Dans un décor évoquant un wagon de chemin de fer, nous faisons ensuite plus ample connaissance avec la « Muse ferroviaire ». Un panneau impressionnant nous présente tous les voyages qu’elle fit à travers le monde, parfois plusieurs fois au même endroit, dans son mythique train Pullman spécialement aménagé pour elle. Un jeu interactif nous raconte des anecdotes sur ses séjours dans telle ou telle ville.
Les dernières sections évoquent avec moult documents et pièces de toutes sortes celle qui fut aussi une véritable femme d’affaires au caractère bien trempé, en tant que directrice de théâtres, le théâtre de La Renaissance de 1893 à 1899 puis le Théâtre des Nations, place du Châtelet, qu’elle rebaptisa Théâtre Sarah Bernhardt (l’actuel Théâtre de la Ville).

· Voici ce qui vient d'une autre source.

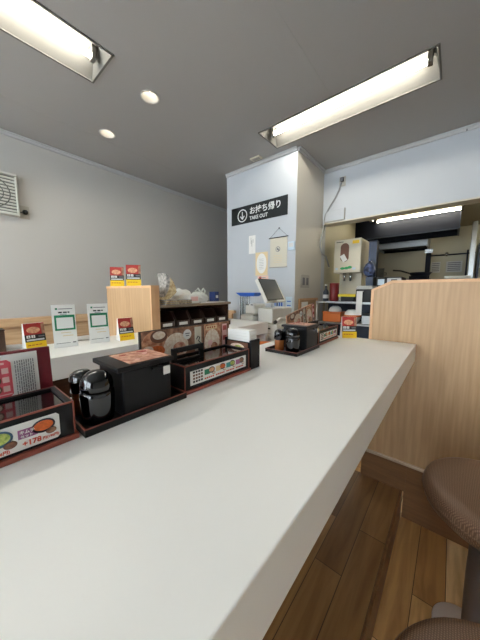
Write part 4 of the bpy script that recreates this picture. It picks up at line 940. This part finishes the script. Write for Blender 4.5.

Les commissaires évoquent aussi son engagement durant la guerre, tant en 1870 que pendant la Première Guerre mondiale ainsi qu’en faveur de Dreyfus.
Sarah Bernhardt  vit la naissance du cinéma et tourna dans une dizaine de films dans lesquels elle reprenait ses plus grands rôles. Nous voyons de courts extraits, évidemment muets, de ceux-ci, ainsi que des documentaires sur ses « vacances » à Belle-Île-en-Mer, où elle s’était fait construire une grande maison pour elle, sa famille et ses amis, et sur ses funérailles grandioses.
L’exposition se termine avec une évocation de Belle-Île-en-Mer où elle continuait à sculpter, en particulier des algues aux formes tout à fait étranges. Une exposition absolument remarquable, à ne pas manquer. R.P. Musée du Petit Palais 8e. Jusqu’au 27 août 2023. Lien: www.petitpalais.paris.fr.